If I could make a wish for a potential V2 (the Goodwater, haha), it would be a headphone out and probably an effects loop, just for inserting a cab sim before the D.I. out.

The amount of knobs on the Badwater might be intimidating at first glance. But if you play with it for a few minutes, everything makes perfect sense real quick.

I always lean towards a slightly driven bass sound. That just sits better in a mix. Dialed in correctly, you should be able to hear the bass line melody without it overpowering the mix. It should make the whole track feel better, and not just be another guitar one octave lower.

The Badwater makes it easy dial in a sound that fulfills these criteria. The drive section adds a nice presence to the sound. You can dial back some of the harsher overdrive frequencies with the "high" and "blend" control. The voice toggle affects which frequencies are being emphasized by the drive (high, mid, and low frequency).

The compressor is quite subtle. Playing without other instruments in the track, it's more of a feel thing for the player. Turning up the sustain, especially for cleaner sounds, makes the bass sit better in the mix.

The parametric EQ for the mids makes this a tone shaper. It really helps to bring the bass forward, or make room for a busy guitar part. However, the choice for the mid frequencies seemed odd to me:

  • Low mid sweep: 500 Hz - 2.4 kHz, +/- 10 dB
  • High mid sweep: 3.5 Khz - 7.5 KHz, +/- 10 dB

From my limited knowledge of mixing bass, low mids around 200 - 300 Hz is where the money is for "weight". 500 Hz - 2.4 kHz is where the guitars live usually. I'd use the Badwater probably to cut this band to make room for guitars.

Finally, around 3 kHz is where I like to boost. This makes the bass come forward in the mix without muddying up the guitars. The EQ of the Badwater has a gap here.

It makes up for this with the different drive voicings, which tend to add harmonics in the upper midrange.

All that said, it was easy to dial in a good sound with the Badwater that mixed nicely with the backing track.

Recording Notes


  • Fender JMJ Mustang, Fender flatwounds, played with pick, tone 100% up
  • Badwater
  • Iridium, preamp section bypassed, cab sim with an OwnHammer AMPG cab as demoed here.
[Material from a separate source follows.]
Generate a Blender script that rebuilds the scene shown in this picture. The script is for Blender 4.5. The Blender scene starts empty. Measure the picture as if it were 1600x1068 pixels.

The cab mix I chose was a 4x10 cab with "fat" voiced microphones.

I wanted to make the bass sound as untreated as possible so you mostly hear what the Badwater does. I really can't stand overdriven bass without a cab sim behind it. That's why I have the cab sim as the last stage for all sounds you're hearing.

You don't need an Iridium for that, there are free IR loader plugins for your DAW. This was just the most convenient way for me.

Also, I can't tell you how this sounds through a PA on a live stage, D.I. without cab sim. It might be fine, I just lack live experience as a bass player.

Atmospheric pad sounds

You can hear this best in the intro part of the loop.

  • K'mo Memphis Std., T-style neck pickup
  • Just a two-note interval played once into the Walrus Audio Slö in dream mode with the endless sustain engaged
  • Into the SS/BS Mini on a low gain setting
  • Then, on another track, same interval played into the CBA Mood, which plays back an ambient, lo-fi micro loop
  • Again into the Mini on low gain
  • Both into the Iridium in chime mode, mixed to taste to get this dreamy, lo-fi pad.

Main Guitar (arpeggios)

  • K'mo Memphis Std., middle position
  • Mini (low gain)
  • Walrus Audio Polychrome on a "spicy chorus" setting
  • Slö in dream mode, medium mix and modulation
  • Iridium (chime)
  • Two takes, panned 20% left and right

Guitar Overdubs (strummed chords)

These are a little buried in the mix. They're just strummed chords that accentuate the main guitar arpeggios. You probably can't hear them, but you would notice it if they were gone. They add another dimension for that 80s reverb feel and add more weight to the arpeggiated notes of the main guitar.

  • K'mo Memphis Std, neck pickup
  • Mini (low gain)
  • CBA Mood for lo-fi reverb
  • Iridium (chime)
  • Two takes, hard-panned left and right


  • GarageBand Drummer Gavin (indie rock) on the Brooklyn kit
  • Kick and snare treated with a stock Rat-style pedal plugin and mixed in to make the drums more gritty
  • Some compression

Everything was mixed with a exciter, subtle compression and limiter on the master track to glue everything together.